(foto LaPresse)

poetic justice

Noi infedeli che contempliamo la punizione mitologica di Davigo

Guido Vitiello

Il magistrato riponeva aspettative esorbitanti nella pratica processuale che avrebbe dovuto sceverare il bene dal male. Ora, da giudice in pensione, si ritrova a essere colpevole in quel rito che ha officiato per decenni al di qua dell’altare

La condanna in primo grado di Piercamillo Davigo è un arazzo così magnificamente intessuto di poetic justice – contrappassi, ironie, rovesciamenti tragici, corrispondenze numerologiche in odore di cabala, enigmatiche correlazioni – che quasi si rischia, ad aggiungervi il ricamo di un’altra coincidenza, di guastarne per sovrabbondanza la perfezione allegorica. Eppure due piccole frasi vaganti, come fili di ordito e di trama, si incontrano sul telaio per rivelare una figura inattesa. Della prima – “Non esistono innocenti, esistono solo colpevoli non ancora scoperti” – Davigo è vittima due volte: perché gliela rinfacciano tutti, dopo la sentenza; e perché è in effetti, come lui stesso lamenta, una frase tratta a forza dal contesto originario e trasformata nel brocardo allucinato di un inquisitore (non che il contesto la rendesse più condivisibile, ma tant’è).

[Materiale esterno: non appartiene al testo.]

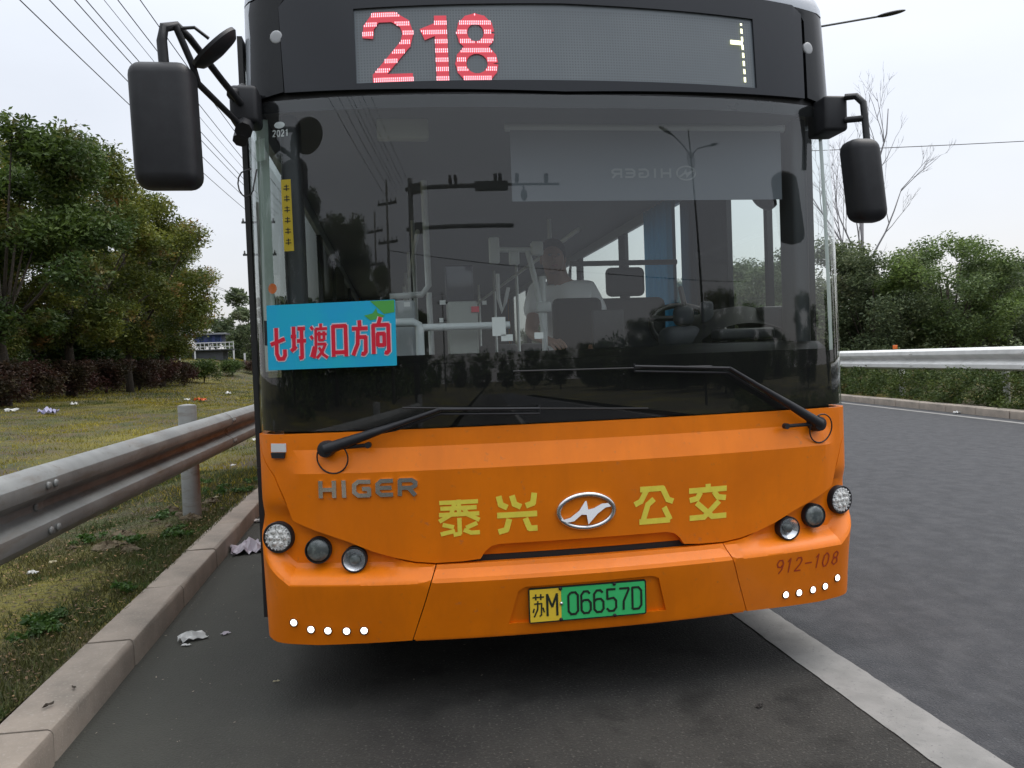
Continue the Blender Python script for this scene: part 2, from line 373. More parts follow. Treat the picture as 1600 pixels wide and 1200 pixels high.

La seconda frase è di nuovo una citazione fuori contesto, ma stavolta ad averla estrapolata e messa in circolo nel passaparola giornalistico è Davigo stesso: “Il vero innocente non è colui che viene assolto, bensì colui che passa nella vita senza giudizio”. E’ una frase dello scrittore e giurista Salvatore Satta, presa dal Mistero del processo. Davigo ama citarla nelle interviste, nei libri, nelle conferenze: annuncia ogni volta di attenersi al “monito” di Satta. Quale sia questo monito, non è dato capirlo; immagino che Davigo la legga come una variante forbita del suo più spicciolo “male non fare, paura non avere”: l’innocente non solo è assolto, ma se è innocente fino in fondo neppure incontra sulla propria strada la legge.

 

Che una mente eccelsa come quella di Satta potesse infilare tra le pagine di un saggio di metafisica del processo questo pensierino filisteo è quanto meno stridente; e infatti, restituendo la frase al suo contesto, notiamo subito che Davigo ne ha soppresso la prima parte, diciamo pure che le ha tagliato la testa: “Ciascuno è intimamente innocente: e il vero innocente non è colui che viene assolto, bensì colui che passa nella vita senza giudizio”. Gli uomini abborriscono il giudizio – “quest’atto senza scopo che hanno messo al centro della loro esistenza” – perché il processo è esso stesso la pena, “la sola e vera pena”. Gesù volle morire passando per vie giudiziarie, scrisse Pascal, perché la morte con i crismi della giustizia è tra tutte le morti la più ignominiosa. Così, un ricamo d’ironia si aggiunge al nostro arazzo. Perché in questo atto senza scopo, senza sbocco e senza speranza che è il processo, Davigo ha riposto – come uomo di Chiesa più che come uomo di fede – la causa della sua vita, nonché aspettative esorbitanti; pensando, all’opposto di Satta, che quel rito avesse un senso al di fuori della liturgia procedurale, che potesse sceverare il bene dal male e non solo perpetuare il suo stesso male, un male necessario ma terribile. Ora, da giudice in pensione, si ritrova – sia pure “intimamente innocente” – a essere costituito come colpevole da quel rito che ha officiato per decenni al di qua dell’altare.

 

Ed ecco che dietro alle due citazioni orfanelle conviene calare il fondale di un altro contesto, Il contesto di Leonardo Sciascia, nella celebre pagina in cui il presidente della corte suprema postula l’inesistenza dell’errore giudiziario. L’errore è per definizione impossibile, perché è precisamente il rito del processo, foss’anche officiato dal più indegno dei sacerdoti, a transustanziare l’imputato in reo. I gradi del giudizio, la possibilità dei ricorsi e degli appelli, tutto questo sembra contraddire l’assioma, ma è una contraddizione che ha senso solo per chi assuma un’opinione laica, esteriore rispetto alla liturgia processuale. La punizione mitologica a cui è sottoposto Davigo è proprio questa: dover guardare per la prima volta la sua chiesa, le sue navate e i suoi altari, con gli occhi spaventati di un laico. Lui forse è troppo calato nel suo personaggio per esser colto dal lampo di un’agnizione tragica; ma noi, noi dalle parti degli infedeli, come potremmo non contemplare affascinati un arazzo così grandioso?